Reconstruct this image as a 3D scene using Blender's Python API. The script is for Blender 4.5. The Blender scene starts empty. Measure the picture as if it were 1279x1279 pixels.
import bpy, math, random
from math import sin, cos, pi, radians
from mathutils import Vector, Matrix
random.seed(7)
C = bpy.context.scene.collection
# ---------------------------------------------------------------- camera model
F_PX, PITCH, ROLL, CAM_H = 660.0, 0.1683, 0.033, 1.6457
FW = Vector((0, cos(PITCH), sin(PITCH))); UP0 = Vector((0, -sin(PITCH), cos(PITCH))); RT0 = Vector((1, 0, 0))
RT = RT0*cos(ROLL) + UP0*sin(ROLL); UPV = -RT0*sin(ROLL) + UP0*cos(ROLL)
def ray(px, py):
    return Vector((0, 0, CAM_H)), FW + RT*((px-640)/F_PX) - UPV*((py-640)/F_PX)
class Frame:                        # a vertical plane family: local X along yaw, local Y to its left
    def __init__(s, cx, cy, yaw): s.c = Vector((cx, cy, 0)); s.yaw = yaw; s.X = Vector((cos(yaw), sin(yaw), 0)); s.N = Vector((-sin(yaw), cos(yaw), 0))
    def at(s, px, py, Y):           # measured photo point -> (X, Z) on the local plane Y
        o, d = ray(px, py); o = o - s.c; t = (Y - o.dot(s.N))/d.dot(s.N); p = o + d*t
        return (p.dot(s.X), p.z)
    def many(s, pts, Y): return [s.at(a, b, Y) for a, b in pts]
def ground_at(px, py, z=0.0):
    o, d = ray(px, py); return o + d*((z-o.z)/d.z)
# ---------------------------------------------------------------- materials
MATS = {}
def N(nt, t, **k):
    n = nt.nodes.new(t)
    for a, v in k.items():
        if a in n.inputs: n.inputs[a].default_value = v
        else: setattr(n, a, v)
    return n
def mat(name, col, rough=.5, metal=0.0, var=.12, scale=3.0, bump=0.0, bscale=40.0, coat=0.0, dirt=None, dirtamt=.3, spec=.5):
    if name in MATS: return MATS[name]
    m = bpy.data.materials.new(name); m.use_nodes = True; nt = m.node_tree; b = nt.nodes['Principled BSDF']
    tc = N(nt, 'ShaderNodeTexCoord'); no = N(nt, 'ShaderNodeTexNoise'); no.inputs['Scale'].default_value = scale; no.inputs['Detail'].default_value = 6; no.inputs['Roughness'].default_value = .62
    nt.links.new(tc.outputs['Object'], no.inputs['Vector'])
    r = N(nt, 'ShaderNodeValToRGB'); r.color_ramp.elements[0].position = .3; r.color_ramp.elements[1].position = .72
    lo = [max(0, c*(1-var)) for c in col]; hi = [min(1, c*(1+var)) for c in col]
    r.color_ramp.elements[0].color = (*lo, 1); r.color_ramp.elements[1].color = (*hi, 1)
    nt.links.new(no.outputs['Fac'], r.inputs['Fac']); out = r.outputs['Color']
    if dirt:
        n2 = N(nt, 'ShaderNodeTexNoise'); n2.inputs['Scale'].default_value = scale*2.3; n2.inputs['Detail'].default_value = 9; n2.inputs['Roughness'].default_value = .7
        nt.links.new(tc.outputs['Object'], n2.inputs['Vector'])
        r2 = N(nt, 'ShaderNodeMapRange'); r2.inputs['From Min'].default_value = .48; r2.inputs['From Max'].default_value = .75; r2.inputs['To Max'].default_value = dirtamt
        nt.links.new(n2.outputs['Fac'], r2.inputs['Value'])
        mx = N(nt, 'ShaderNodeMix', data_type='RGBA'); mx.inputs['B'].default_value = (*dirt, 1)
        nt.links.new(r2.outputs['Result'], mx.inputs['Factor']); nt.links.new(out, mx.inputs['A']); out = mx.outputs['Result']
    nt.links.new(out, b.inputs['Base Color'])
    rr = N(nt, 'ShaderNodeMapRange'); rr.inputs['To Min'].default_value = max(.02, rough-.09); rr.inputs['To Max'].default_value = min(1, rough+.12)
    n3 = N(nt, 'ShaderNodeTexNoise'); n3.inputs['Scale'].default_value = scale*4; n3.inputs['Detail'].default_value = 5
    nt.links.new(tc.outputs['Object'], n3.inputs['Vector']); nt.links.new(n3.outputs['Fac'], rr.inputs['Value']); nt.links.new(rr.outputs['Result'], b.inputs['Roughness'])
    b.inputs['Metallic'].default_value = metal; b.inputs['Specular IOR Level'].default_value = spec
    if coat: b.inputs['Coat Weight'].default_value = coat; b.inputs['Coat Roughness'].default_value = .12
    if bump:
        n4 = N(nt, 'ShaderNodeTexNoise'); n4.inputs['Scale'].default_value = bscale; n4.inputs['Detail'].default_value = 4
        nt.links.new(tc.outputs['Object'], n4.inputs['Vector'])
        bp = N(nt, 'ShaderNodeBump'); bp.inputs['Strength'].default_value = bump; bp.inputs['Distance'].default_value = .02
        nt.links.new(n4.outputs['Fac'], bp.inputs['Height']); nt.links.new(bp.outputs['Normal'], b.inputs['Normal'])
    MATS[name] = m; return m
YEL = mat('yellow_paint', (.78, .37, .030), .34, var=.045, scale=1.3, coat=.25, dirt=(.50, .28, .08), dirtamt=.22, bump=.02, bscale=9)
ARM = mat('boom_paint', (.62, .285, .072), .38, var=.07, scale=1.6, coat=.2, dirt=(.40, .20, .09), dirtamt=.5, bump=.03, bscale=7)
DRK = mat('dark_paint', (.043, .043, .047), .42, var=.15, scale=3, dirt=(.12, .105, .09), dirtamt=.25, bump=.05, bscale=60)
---
### Description of the task
Extract all the material, leaving every line as it is.

### Problem solution
Reconstruct this image as a 3D scene using Blender's Python API. The script is for Blender 4.5. The Blender scene starts empty. Measure the picture as if it were 1279x1279 pixels.
import bpy, math, random
from math import sin, cos, pi, radians
from mathutils import Vector, Matrix
random.seed(7)
C = bpy.context.scene.collection
# ---------------------------------------------------------------- camera model
F_PX, PITCH, ROLL, CAM_H = 660.0, 0.1683, 0.033, 1.6457
FW = Vector((0, cos(PITCH), sin(PITCH))); UP0 = Vector((0, -sin(PITCH), cos(PITCH))); RT0 = Vector((1, 0, 0))
RT = RT0*cos(ROLL) + UP0*sin(ROLL); UPV = -RT0*sin(ROLL) + UP0*cos(ROLL)
def ray(px, py):
    return Vector((0, 0, CAM_H)), FW + RT*((px-640)/F_PX) - UPV*((py-640)/F_PX)
class Frame:                        # a vertical plane family: local X along yaw, local Y to its left
    def __init__(s, cx, cy, yaw): s.c = Vector((cx, cy, 0)); s.yaw = yaw; s.X = Vector((cos(yaw), sin(yaw), 0)); s.N = Vector((-sin(yaw), cos(yaw), 0))
    def at(s, px, py, Y):           # measured photo point -> (X, Z) on the local plane Y
        o, d = ray(px, py); o = o - s.c; t = (Y - o.dot(s.N))/d.dot(s.N); p = o + d*t
        return (p.dot(s.X), p.z)
    def many(s, pts, Y): return [s.at(a, b, Y) for a, b in pts]
def ground_at(px, py, z=0.0):
    o, d = ray(px, py); return o + d*((z-o.z)/d.z)
# ---------------------------------------------------------------- materials
MATS = {}
def N(nt, t, **k):
    n = nt.nodes.new(t)
    for a, v in k.items():
        if a in n.inputs: n.inputs[a].default_value = v
        else: setattr(n, a, v)
    return n
def mat(name, col, rough=.5, metal=0.0, var=.12, scale=3.0, bump=0.0, bscale=40.0, coat=0.0, dirt=None, dirtamt=.3, spec=.5):
    if name in MATS: return MATS[name]
    m = bpy.data.materials.new(name); m.use_nodes = True; nt = m.node_tree; b = nt.nodes['Principled BSDF']
    tc = N(nt, 'ShaderNodeTexCoord'); no = N(nt, 'ShaderNodeTexNoise'); no.inputs['Scale'].default_value = scale; no.inputs['Detail'].default_value = 6; no.inputs['Roughness'].default_value = .62
    nt.links.new(tc.outputs['Object'], no.inputs['Vector'])
    r = N(nt, 'ShaderNodeValToRGB'); r.color_ramp.elements[0].position = .3; r.color_ramp.elements[1].position = .72
    lo = [max(0, c*(1-var)) for c in col]; hi = [min(1, c*(1+var)) for c in col]
    r.color_ramp.elements[0].color = (*lo, 1); r.color_ramp.elements[1].color = (*hi, 1)
    nt.links.new(no.outputs['Fac'], r.inputs['Fac']); out = r.outputs['Color']
    if dirt:
        n2 = N(nt, 'ShaderNodeTexNoise'); n2.inputs['Scale'].default_value = scale*2.3; n2.inputs['Detail'].default_value = 9; n2.inputs['Roughness'].default_value = .7
        nt.links.new(tc.outputs['Object'], n2.inputs['Vector'])
        r2 = N(nt, 'ShaderNodeMapRange'); r2.inputs['From Min'].default_value = .48; r2.inputs['From Max'].default_value = .75; r2.inputs['To Max'].default_value = dirtamt
        nt.links.new(n2.outputs['Fac'], r2.inputs['Value'])
        mx = N(nt, 'ShaderNodeMix', data_type='RGBA'); mx.inputs['B'].default_value = (*dirt, 1)
        nt.links.new(r2.outputs['Result'], mx.inputs['Factor']); nt.links.new(out, mx.inputs['A']); out = mx.outputs['Result']
    nt.links.new(out, b.inputs['Base Color'])
    rr = N(nt, 'ShaderNodeMapRange'); rr.inputs['To Min'].default_value = max(.02, rough-.09); rr.inputs['To Max'].default_value = min(1, rough+.12)
    n3 = N(nt, 'ShaderNodeTexNoise'); n3.inputs['Scale'].default_value = scale*4; n3.inputs['Detail'].default_value = 5
    nt.links.new(tc.outputs['Object'], n3.inputs['Vector']); nt.links.new(n3.outputs['Fac'], rr.inputs['Value']); nt.links.new(rr.outputs['Result'], b.inputs['Roughness'])
    b.inputs['Metallic'].default_value = metal; b.inputs['Specular IOR Level'].default_value = spec
    if coat: b.inputs['Coat Weight'].default_value = coat; b.inputs['Coat Roughness'].default_value = .12
    if bump:
        n4 = N(nt, 'ShaderNodeTexNoise'); n4.inputs['Scale'].default_value = bscale; n4.inputs['Detail'].default_value = 4
        nt.links.new(tc.outputs['Object'], n4.inputs['Vector'])
        bp = N(nt, 'ShaderNodeBump'); bp.inputs['Strength'].default_value = bump; bp.inputs['Distance'].default_value = .02
        nt.links.new(n4.outputs['Fac'], bp.inputs['Height']); nt.links.new(bp.outputs['Normal'], b.inputs['Normal'])
    MATS[name] = m; return m
YEL = mat('yellow_paint', (.78, .37, .030), .34, var=.045, scale=1.3, coat=.25, dirt=(.50, .28, .08), dirtamt=.22, bump=.02, bscale=9)
ARM = mat('boom_paint', (.62, .285, .072), .38, var=.07, scale=1.6, coat=.2, dirt=(.40, .20, .09), dirtamt=.5, bump=.03, bscale=7)
DRK = mat('dark_paint', (.043, .043, .047), .42, var=.15, scale=3, dirt=(.12, .105, .09), dirtamt=.25, bump=.05, bscale=60)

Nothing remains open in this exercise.